European discount retailer Pepco Group said its fourth-quarter underlying revenue was lower than the prior year, partly reflecting ongoing supply chain disruption.
The Warsaw-listed owner of the Pepco, Poundland and Dealz brands said on Thursday like-for-like revenue for its year to date, the 51 weeks to Sept. 22, was down 3.1%. It did not give a figure for the fourth quarter.
Supply Chain
"Pepco has continued to be impacted by supply chain issues, affecting the consistent and timely availability of stock in stores," it said.
The group said it was taking mitigating actions, including shipping product earlier, optimising shipping routes and selectively utilising faster carrier options.
It said these were expected to improve availability during the first half of its 2024/25 year.
For 2023/24 it forecast underlying earnings before interest, tax, depreciation and amortisation (EBITDA) of "at least" €900 million, 20% higher than the prior year.
Rebuilding Profitability
The retailer will publish its full year preliminary results in December 2024.
Andy Bond, executive chair of Pepco Group, commented, "I am pleased with the positive progress we have made this year, particularly in rebuilding profitability in our core Pepco business in Central and Eastern Europe, with further opportunities for continued improvement.
"Group like-for-like revenues in the fourth quarter remained lower than the prior year, partly related to ongoing supply chain disruption, nevertheless, we expect to deliver record revenue and underlying EBITDA in FY24, driven by significant improvements in gross margin year-on-year."
Analyst Comment
Commenting on Pepco's figures, Sophie Mitchell, retail analyst at GlobalData, said, “Following a decline in like-for-like (l-f-l) group revenues of 4.3% in its Q3, the Pepco group has today announced that it anticipates group l-f-l revenues to be down 3.1% for the year.

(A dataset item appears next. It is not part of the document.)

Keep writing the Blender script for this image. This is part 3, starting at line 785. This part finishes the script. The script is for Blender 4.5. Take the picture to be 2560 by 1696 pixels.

"Although Pepco has faced issues, it anticipates that group revenue will be more than €6 billion for the year, driven primarily by a stronger performance in its H1. Crucially, due to tight fiscal discipline around investments and operations, such as closing 19 underperforming Poundland stores in its Q3, the group expects full year underlying EBITDA of €900m, an improvement of around 20% on its €753m EBITDA achievement in FY2022/23.”